◆ **Data to process**:
◇ ◇ ◇ ◇ ◇ ◇ ◇
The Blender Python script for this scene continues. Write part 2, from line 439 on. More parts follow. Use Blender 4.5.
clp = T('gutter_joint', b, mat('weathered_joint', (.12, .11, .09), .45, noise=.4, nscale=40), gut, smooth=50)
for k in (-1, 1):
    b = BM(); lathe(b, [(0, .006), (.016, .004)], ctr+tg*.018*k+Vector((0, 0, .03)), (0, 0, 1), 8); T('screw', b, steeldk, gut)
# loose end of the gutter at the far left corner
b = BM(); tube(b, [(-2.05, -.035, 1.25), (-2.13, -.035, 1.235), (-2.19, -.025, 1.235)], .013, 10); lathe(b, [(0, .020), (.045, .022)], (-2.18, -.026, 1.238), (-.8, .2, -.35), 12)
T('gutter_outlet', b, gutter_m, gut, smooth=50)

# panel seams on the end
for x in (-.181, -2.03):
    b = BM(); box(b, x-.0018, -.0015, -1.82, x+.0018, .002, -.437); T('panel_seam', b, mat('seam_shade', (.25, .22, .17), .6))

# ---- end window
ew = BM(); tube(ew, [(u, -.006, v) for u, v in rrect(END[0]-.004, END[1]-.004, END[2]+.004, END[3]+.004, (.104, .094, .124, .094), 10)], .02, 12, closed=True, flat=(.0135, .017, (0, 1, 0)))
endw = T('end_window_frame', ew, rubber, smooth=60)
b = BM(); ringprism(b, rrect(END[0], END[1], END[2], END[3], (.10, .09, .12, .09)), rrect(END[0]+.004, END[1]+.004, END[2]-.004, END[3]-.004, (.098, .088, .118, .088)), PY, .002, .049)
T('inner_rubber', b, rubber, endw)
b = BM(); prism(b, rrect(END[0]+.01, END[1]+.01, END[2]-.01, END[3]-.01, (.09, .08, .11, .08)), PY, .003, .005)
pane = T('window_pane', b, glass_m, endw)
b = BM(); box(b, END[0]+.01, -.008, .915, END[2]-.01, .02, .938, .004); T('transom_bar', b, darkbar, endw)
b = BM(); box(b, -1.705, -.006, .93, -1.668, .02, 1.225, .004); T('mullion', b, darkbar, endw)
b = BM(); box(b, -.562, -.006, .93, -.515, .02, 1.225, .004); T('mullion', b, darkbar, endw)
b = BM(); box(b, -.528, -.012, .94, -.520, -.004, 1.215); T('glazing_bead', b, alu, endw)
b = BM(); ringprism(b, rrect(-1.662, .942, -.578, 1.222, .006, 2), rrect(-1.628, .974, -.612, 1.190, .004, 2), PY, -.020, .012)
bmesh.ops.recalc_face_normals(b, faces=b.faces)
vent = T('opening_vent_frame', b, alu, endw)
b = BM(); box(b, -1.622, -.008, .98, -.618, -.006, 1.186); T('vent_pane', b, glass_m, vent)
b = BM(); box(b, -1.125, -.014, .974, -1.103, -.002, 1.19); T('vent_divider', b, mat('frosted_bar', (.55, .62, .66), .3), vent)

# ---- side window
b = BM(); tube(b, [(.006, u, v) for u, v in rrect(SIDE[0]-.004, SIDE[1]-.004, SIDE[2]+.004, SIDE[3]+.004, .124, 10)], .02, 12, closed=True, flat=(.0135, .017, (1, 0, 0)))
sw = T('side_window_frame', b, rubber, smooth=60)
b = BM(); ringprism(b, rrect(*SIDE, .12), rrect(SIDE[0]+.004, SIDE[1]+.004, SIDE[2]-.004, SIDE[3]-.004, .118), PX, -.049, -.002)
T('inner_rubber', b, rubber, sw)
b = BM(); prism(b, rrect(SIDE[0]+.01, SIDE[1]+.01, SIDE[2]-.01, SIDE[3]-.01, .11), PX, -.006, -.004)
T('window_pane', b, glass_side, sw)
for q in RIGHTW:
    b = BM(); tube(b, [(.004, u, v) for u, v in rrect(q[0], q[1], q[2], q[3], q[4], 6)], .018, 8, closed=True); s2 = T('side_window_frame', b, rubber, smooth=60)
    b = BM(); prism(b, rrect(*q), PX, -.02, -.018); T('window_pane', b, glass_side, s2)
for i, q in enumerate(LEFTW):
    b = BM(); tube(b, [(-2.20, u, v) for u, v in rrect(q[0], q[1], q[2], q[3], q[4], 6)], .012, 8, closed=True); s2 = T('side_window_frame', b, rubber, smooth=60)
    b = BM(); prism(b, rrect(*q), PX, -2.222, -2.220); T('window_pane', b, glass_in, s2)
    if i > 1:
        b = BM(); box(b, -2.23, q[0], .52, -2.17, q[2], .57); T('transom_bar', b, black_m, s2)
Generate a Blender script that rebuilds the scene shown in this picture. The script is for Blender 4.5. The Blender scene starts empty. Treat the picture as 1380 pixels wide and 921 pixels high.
◇ ◇ ◇ ◇ ◇ ◇ ◇
Tally the lines of the records holding the word "scene", then state only the tally.

◆ **Answer to this task**: 2